The British say small brewers would be at risk if the protective guest- beer provision were removed. They are already struggling against a competitive tide arising from consolidation that has seen Scottish & Newcastle Breweries take over Courage, and Bass's move to acquire Carlsberg-Tetley. Those acquisitions alone mean 70 per cent of beer drunk in Britain is produced by two brewers.

Changes since the Government forced brewers owning more than 2,000 pubs collectively to sell more than 11,000 outlets 1989-1992 have hit some smaller brewers hard. To recoup lost takings, the big brewers have been waging a price war.

Small brewers have not benefited greatly from the guest- beer provision. Many landlords declined the chance to sell beers produced by rivals, and distribution costs have also been a hindrance. In addition, British pubs sell many Continental beers, which undermines the EU argument. Other member- states have erected far bigger protective trade barriers. Ironically, the touch-paper for the guest-ale spat with Brussels was a complaint by a British importer who wanted to supply customers with a Bavarian beer. Big brewers said the beer failed to qualify under the guest-beer provision because it was not cask-conditioned.
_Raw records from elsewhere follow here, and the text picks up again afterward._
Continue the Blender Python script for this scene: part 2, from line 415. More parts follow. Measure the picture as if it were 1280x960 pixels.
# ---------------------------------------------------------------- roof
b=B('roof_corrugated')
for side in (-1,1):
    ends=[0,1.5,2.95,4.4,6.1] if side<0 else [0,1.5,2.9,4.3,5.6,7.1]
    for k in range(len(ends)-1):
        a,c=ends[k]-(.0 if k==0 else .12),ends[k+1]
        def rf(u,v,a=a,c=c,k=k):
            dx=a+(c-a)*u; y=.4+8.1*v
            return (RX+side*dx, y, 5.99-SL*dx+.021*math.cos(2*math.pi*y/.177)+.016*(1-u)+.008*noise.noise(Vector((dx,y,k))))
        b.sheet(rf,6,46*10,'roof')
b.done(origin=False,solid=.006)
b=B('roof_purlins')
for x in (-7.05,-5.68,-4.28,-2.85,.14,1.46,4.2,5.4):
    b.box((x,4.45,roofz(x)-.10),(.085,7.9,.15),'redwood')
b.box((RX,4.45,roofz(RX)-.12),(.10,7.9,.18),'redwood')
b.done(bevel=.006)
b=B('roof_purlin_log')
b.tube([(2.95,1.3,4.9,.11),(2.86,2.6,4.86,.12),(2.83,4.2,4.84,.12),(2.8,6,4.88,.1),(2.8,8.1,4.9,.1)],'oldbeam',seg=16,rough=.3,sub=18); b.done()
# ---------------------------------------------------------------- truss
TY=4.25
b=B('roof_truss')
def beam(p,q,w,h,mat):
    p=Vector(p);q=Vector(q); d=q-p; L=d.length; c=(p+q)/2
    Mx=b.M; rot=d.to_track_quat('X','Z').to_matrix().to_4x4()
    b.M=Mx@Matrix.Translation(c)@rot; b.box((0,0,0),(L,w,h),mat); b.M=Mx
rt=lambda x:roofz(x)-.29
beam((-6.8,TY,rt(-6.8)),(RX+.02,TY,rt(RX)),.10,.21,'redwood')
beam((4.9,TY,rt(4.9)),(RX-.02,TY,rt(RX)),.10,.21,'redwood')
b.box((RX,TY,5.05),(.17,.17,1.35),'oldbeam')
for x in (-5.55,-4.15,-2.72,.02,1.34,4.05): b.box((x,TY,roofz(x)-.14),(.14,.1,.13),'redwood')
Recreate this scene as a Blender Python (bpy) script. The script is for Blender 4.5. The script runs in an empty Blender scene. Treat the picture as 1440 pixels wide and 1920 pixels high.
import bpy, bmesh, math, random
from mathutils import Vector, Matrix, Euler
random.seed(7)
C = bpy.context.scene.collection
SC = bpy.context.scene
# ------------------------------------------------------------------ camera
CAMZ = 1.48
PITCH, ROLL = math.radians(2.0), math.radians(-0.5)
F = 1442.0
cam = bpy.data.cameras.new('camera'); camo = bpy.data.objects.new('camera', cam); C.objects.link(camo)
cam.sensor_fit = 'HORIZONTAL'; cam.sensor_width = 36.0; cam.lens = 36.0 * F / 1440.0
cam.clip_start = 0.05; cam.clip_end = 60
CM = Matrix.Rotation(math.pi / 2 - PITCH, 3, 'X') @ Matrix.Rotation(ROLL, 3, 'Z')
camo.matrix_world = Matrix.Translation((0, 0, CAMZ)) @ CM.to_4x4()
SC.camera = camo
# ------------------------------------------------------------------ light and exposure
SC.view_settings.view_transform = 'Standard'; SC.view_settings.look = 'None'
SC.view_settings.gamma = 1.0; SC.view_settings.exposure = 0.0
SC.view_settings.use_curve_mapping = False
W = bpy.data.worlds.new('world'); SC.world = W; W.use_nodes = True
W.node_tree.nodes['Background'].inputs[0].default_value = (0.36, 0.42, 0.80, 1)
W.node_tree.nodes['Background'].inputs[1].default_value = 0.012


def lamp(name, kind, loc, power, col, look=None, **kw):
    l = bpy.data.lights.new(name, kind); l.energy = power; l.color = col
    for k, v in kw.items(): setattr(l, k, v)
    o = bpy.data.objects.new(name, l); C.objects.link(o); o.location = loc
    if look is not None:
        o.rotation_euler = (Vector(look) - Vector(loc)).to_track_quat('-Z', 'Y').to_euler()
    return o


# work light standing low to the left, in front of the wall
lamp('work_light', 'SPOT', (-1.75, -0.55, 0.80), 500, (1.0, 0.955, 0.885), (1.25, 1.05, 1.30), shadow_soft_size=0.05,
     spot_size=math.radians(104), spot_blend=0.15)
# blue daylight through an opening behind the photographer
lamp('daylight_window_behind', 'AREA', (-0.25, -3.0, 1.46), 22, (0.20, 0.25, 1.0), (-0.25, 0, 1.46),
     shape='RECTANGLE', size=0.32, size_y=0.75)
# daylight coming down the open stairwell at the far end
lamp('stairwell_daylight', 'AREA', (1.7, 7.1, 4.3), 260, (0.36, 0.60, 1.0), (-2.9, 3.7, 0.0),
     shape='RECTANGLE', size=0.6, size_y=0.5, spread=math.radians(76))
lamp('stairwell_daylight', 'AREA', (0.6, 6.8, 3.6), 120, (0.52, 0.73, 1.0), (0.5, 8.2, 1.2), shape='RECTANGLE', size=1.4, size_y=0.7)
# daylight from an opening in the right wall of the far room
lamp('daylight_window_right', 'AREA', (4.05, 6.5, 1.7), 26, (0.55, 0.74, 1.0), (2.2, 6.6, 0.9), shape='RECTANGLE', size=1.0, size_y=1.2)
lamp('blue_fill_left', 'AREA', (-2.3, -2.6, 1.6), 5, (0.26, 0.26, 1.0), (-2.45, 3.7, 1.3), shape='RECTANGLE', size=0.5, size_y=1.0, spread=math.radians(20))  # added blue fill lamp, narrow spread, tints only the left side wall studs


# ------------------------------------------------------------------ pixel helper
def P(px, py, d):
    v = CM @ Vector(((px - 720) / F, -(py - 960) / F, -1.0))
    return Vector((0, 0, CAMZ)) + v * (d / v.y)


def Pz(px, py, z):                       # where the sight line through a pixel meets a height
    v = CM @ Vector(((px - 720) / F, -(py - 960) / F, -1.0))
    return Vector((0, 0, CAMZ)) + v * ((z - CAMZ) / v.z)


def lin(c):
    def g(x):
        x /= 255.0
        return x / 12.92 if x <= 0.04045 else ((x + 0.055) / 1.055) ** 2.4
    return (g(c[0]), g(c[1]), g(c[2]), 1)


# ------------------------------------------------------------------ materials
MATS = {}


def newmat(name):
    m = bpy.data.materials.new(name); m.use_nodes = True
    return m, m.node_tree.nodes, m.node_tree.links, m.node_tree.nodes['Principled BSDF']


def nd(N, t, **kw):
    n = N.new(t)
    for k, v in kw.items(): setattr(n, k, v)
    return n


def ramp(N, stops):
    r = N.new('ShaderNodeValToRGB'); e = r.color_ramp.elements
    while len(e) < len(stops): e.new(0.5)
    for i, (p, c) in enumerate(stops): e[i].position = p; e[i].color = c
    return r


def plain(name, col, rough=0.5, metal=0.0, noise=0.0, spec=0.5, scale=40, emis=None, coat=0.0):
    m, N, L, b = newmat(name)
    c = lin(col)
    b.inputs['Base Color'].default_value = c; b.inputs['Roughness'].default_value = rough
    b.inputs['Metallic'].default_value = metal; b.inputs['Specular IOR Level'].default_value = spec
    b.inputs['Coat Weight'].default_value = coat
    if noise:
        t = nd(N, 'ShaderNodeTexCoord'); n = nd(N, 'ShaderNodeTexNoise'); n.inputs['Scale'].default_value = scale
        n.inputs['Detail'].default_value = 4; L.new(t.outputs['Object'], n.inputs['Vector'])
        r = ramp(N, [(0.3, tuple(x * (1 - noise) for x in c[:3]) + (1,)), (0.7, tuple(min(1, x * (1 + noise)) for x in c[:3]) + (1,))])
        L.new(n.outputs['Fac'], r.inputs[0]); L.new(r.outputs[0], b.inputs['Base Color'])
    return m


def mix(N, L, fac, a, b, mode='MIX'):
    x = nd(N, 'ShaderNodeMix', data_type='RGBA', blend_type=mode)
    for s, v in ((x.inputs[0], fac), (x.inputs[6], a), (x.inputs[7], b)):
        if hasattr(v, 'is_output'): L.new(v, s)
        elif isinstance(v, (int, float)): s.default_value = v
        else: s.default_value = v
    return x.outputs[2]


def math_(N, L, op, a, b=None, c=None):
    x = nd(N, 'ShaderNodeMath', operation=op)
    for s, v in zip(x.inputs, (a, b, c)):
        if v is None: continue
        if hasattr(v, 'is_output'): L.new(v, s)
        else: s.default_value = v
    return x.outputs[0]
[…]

The European Commission says it has no objection to a measure which helps small breweries compete with the giants but what is unacceptable is resulting discrimination against any small brewers of artisanal beer in Germany or Belgium who might want to sell to Britons. The heart of Britain's defence is that 40 Continental breweries produce cask-conditioned beer and so enjoy privileged access.

The case for retaining the rule has also been questioned by Britain's Federation of Small Businesses, which says it has not even provided small British brewers with new sales opportunities: big brewers have simply emerged as the main suppliers of cask-conditioned beer the Federation says.

EU officials said a possible deal would be to agree to define a guest beer as one which has not been pasteurised. Another Commission compromise, limiting eligibility to breweries whose annual production is beneath a certain threshold, has been rejected by the industry.

A matter of live vs dead


After the brewing process, the "beer" is poured into a steel cask and live yeast is added.

The cask is then sealed and the ale allowed to ferment for two to three weeks, producing its own carbon dioxide. It is then served through a "hand- pulled" pump.


Brewed the same way as cask-conditioned beer but filtered at the end of the brewing process, making it completely "dead".

The beer is poured into a keg and attached to an extraneous carbon-dioxide source. The fizzed-up brew is then served via a keg-dispenser.